Back in my jr. high days, during a fire drill I impulsively pulled one of the fire alarms on my way out the door (stupid - I know). Everyone gathered in their prearranged areas and waited for the alarm to stop sounding - only it didn’t stop.
After a few minutes the alarm was joined by the sound of sirens and soon the school was overrun with fire trucks. Then they were joined by cop cars. In short order it was like a scene from a disaster flick.
We were kept waiting on the street for close to an hour (can you imagine trying to keep order on 500+ kids for that long?!) and finally they silenced the alarm and shuttled us back in.
They conducted two assemblies where the lectured, scolded, and pleaded for someone to rat out the perpetrator. I don’t know if anyone saw, but no one told.

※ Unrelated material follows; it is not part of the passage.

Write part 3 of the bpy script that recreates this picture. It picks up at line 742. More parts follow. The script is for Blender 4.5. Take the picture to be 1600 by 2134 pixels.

We didn’t have another fire drill that entire year.
I think you should turn yourself in. :)
Funny (for some) story. In HS before classes stared on a cold snowy winter day, a 6” sprinkler line decided it didn’t want to remain in one piece. The fire alarm went off, since classes hadn’t started yet, and several classes had big projects due that day we assumed that was the reason.
We found it fun and had a nice snowball fight, the people who were standing under the now broken sprinkler line and covered in nasty brown sprinkler water were not as amused.
You lucked out, big time. I remember city of Milwaukee had so many false alarms from the "inner city" they dusted the pull levers on all the street call boxes with a powdered dye which didn't show up under normal lighting but fluoresced purple under UV light. When water contacted the stuff it turned into indelible ink so washing your hands just spread it around more.
It worked so well outside the school system used it inside on the hallway drop boxes. False alarms dropped to near zero and stayed there.